Question

A mass of $5\text{kg}$ is suspended from a spring of stiffness constant $4000\text{N/m}$. The system is fitted with a damper with a damping coefficient of $0.2$. The mass is pulled down by $50\text{mm}$ and then released.

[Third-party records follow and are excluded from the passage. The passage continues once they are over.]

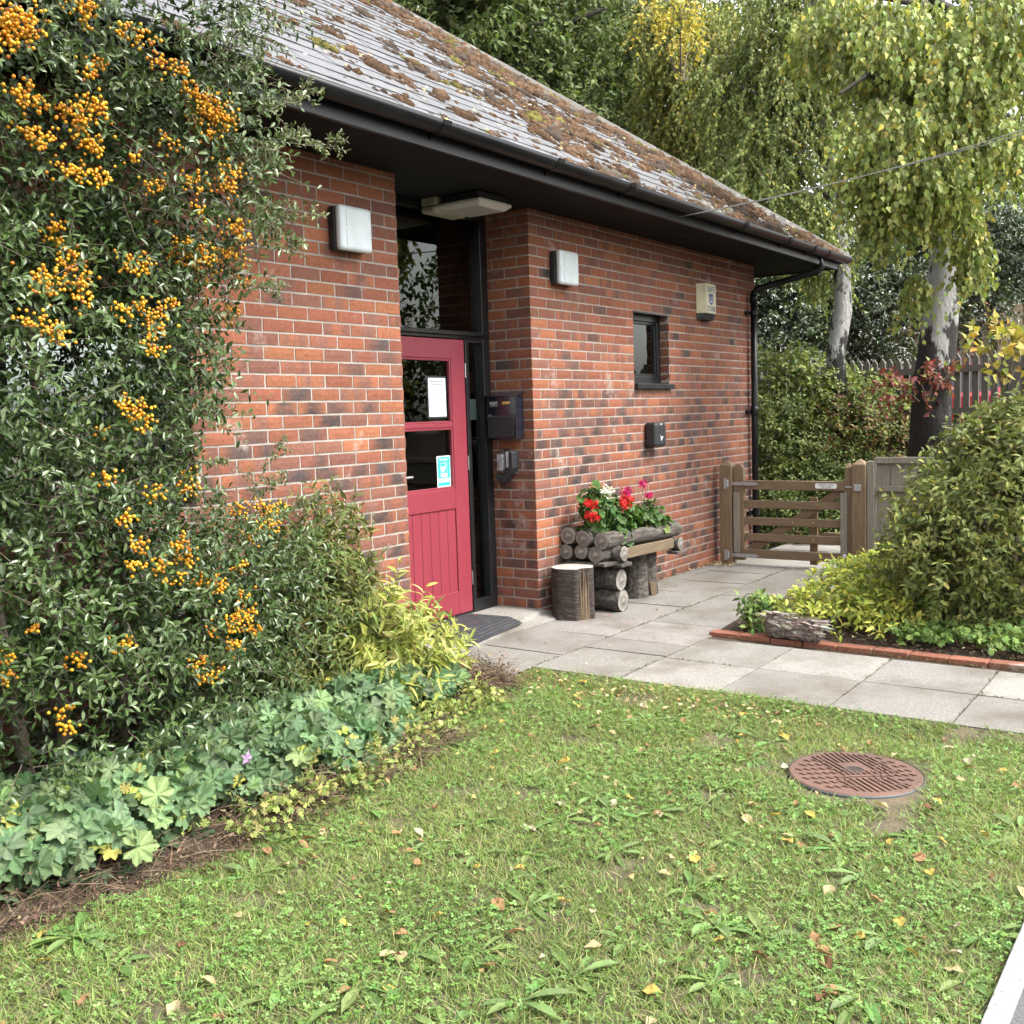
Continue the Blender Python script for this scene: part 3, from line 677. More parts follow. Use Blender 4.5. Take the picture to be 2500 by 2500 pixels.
# door
dx0, dx1 = .245, 1.143
door = MB(); y0, y1 = FY+.012, FY+.062
door.box(dx1-.158, dx1, y0, y1, .012, 2.022); door.box(dx0, dx0+.158, y0, y1, .012, 2.022)
xi0, xi1 = dx0+.1581, dx1-.1581
door.box(xi0, xi1, y0, y1, 1.882, 2.022); door.box(xi0, xi1, y0+.001, y1, 1.388, 1.420); door.box(xi0, xi1, y0, y1, .795, .945); door.box(xi0, xi1, y0, y1, .012, .185)
dr = door.build('door', 'red', bld, bevel=.005)
nb = 6; bw = (xi1-xi0)/nb
for i in range(nb):
    b = MB(); b.box(xi0+i*bw+.0015, xi0+(i+1)*bw-.0015, y0+.010, y1-.01, .183, .797); b.build('board', 'red', dr, bevel=.004)
for z0_, z1_ in ((1.42, 1.882), (.945, 1.388)):
    b = MB(); b.box(xi0+.004, xi1-.004, y0+.030, y0+.036, z0_+.002, z1_-.002); b.build('pane', 'glass', dr)
    b = MB(); t = .016
    b.box(xi1-t, xi1, y0+.006, y0+.0295, z0_, z1_); b.box(xi0, xi0+t, y0+.006, y0+.0295, z0_, z1_); b.box(xi0+t, xi1-t, y0+.006, y0+.0295, z0_, z0_+t); b.box(xi0+t, xi1-t, y0+.006, y0+.0295, z1_-t, z1_); b.build('glazing_bead', 'red', dr, bevel=.003)
for z in (1.80, 1.12, .26):
    b = MB(); [b.tube([(1.1445, y0-.004, z-.05+i*.021), (1.1445, y0-.004, z-.05+i*.021+.019)], .0065, 8) for i in range(5)]; b.build('hinge', 'chrome', dr)
b = MB(); b.box(dx0+.06, dx0+.10, y0-.008, y0, .98, 1.18); b.tube([(dx0+.08, y0-.008, 1.06), (dx0+.08, y0-.05, 1.06), (dx0+.2, y0-.055, 1.06)], .009, 8); b.build('handle', 'chrome', dr)
b = MB(); b.box(.1, 1.145, FY+.005, FY+.085, -.02, .012); b.build('sill', 'black_paint', entf)
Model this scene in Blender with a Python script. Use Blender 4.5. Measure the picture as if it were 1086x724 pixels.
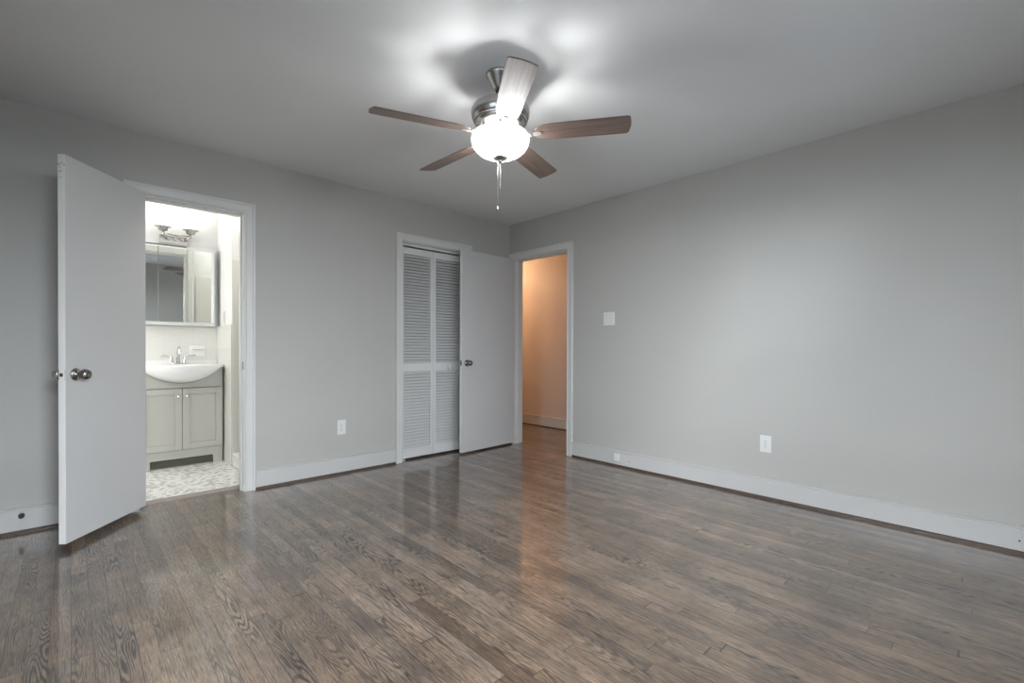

Calculate the damped frequency.

• A. $4\text{Hz}$
• B. $4.5\text{Hz}$
• C. $5\text{Hz}$
• D. $5.52\text{Hz}$

Answer 1

The correct option is B $4.5\text{Hz}$

The angular frequency of free oscillations is given by
${\omega }_0=\sqrt{\frac{k}{m}}$
From the data given in the question, we get
${\omega }_0=\sqrt{\frac{4000}{5}}=28.28\text{rad/s}$
Let ${\omega }^{\prime }$ be the angular frequency of damped oscillations.
Then,
${\omega }^{\prime }=\sqrt{{\omega }_0^2-{\gamma }^2}$
Given, $\gamma =0.2$
$\therefore {\omega }^{\prime }=\sqrt{(28.28{)}^2-(0.2{)}^2}=28.27\text{rad/s}$
$\Rightarrow f^{\prime }=\frac{{\omega }^{\prime }}{2\pi }=\frac{28.27}{2\times 3.14}\approx 4.5\text{Hz}$
Thus, option (b) is the correct answer.